Question

Three 15.0-W resistors are connected in parallel across a 30.0-V battery. a) Find the current through each branch of the circuit. b) Find the equivalent resistance of the circuit.c) Find the current through the battery.

Answer 1

First, find the net resistance between the parallel resistors.

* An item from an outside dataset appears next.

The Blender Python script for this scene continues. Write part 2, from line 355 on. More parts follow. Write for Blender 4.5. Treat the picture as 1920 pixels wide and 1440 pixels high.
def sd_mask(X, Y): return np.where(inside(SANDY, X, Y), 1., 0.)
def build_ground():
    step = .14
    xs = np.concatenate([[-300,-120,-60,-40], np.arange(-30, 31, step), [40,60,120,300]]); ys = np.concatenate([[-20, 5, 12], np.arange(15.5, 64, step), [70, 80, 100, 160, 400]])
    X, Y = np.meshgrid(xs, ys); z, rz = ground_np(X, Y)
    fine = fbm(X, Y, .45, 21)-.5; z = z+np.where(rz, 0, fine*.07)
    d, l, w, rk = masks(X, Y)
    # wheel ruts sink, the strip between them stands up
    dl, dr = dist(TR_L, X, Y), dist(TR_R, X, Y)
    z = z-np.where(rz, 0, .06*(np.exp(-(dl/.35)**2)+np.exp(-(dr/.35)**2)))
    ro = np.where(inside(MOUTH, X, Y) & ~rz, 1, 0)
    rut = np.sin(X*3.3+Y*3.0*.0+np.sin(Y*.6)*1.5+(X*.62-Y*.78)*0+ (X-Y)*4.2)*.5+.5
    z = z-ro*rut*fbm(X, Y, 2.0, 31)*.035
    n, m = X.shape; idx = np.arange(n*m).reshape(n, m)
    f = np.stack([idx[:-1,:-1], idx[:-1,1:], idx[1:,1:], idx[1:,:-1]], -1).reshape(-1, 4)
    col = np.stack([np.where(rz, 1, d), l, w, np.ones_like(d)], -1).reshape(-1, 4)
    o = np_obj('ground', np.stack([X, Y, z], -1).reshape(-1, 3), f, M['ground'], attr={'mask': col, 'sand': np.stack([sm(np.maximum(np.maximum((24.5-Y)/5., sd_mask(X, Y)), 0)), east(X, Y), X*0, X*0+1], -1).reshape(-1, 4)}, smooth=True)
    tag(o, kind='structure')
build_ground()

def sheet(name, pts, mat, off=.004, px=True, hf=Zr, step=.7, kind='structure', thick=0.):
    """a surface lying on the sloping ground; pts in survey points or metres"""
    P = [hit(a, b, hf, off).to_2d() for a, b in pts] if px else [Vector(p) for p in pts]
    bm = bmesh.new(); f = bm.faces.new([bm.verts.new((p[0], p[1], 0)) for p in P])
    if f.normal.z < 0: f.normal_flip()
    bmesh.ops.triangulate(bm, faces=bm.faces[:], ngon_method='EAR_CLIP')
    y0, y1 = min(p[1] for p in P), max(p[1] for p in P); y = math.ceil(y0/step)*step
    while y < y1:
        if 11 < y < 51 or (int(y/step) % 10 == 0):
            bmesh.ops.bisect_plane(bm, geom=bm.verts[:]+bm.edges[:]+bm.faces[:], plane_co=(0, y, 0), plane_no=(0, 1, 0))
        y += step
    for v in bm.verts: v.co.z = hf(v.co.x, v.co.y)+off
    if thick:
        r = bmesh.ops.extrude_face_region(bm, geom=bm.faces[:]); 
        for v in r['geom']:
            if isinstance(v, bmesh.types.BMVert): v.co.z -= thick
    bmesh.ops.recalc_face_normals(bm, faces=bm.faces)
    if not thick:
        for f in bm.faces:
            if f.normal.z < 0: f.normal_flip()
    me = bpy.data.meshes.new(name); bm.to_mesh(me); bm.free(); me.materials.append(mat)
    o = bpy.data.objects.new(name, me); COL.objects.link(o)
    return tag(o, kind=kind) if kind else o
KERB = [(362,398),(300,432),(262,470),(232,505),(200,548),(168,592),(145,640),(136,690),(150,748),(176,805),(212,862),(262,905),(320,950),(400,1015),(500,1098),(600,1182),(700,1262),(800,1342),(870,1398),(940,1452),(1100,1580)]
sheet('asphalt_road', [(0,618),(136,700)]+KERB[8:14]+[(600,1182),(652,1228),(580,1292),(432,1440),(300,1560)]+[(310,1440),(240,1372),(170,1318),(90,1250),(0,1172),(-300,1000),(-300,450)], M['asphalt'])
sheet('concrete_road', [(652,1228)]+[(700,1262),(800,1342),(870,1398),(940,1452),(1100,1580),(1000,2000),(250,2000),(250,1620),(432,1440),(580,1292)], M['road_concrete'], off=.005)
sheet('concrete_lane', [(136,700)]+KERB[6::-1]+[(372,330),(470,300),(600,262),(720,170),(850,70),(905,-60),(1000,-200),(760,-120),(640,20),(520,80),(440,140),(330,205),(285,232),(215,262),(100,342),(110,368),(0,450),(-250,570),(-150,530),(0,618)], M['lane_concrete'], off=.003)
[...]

`\frac{1}{R_{\text{net}}}=(1)/(R_1)+(1)/(R_2)+(1)/(R_3)`

Use the given magnitudes.

`\begin{gathered} \frac{1}{R_{\text{net}}}=(1)/(15)+(1)/(15)+(1)/(15)=(1+1+1)/(15)=(3)/(15)=(1)/(5) \\ R_{\text{net}}=5\Omega \end{gathered}`

(b) The net resistance is 5 ohms.

Then, find the current using Ohm's Law.

`\begin{gathered} I=(V)/(R) \\ I=(30V)/(5\Omega) \\ I=6A \end{gathered}`

(c) The current through the battery is 6 A.

To find the current through each branch, we have to use Ohm's Law for each resistor.

`\begin{gathered} I=(V)/(R)=(30V)/(15\Omega) \\ I=2A \end{gathered}`

(a) The current passing through each branch of the circuit is 2 A.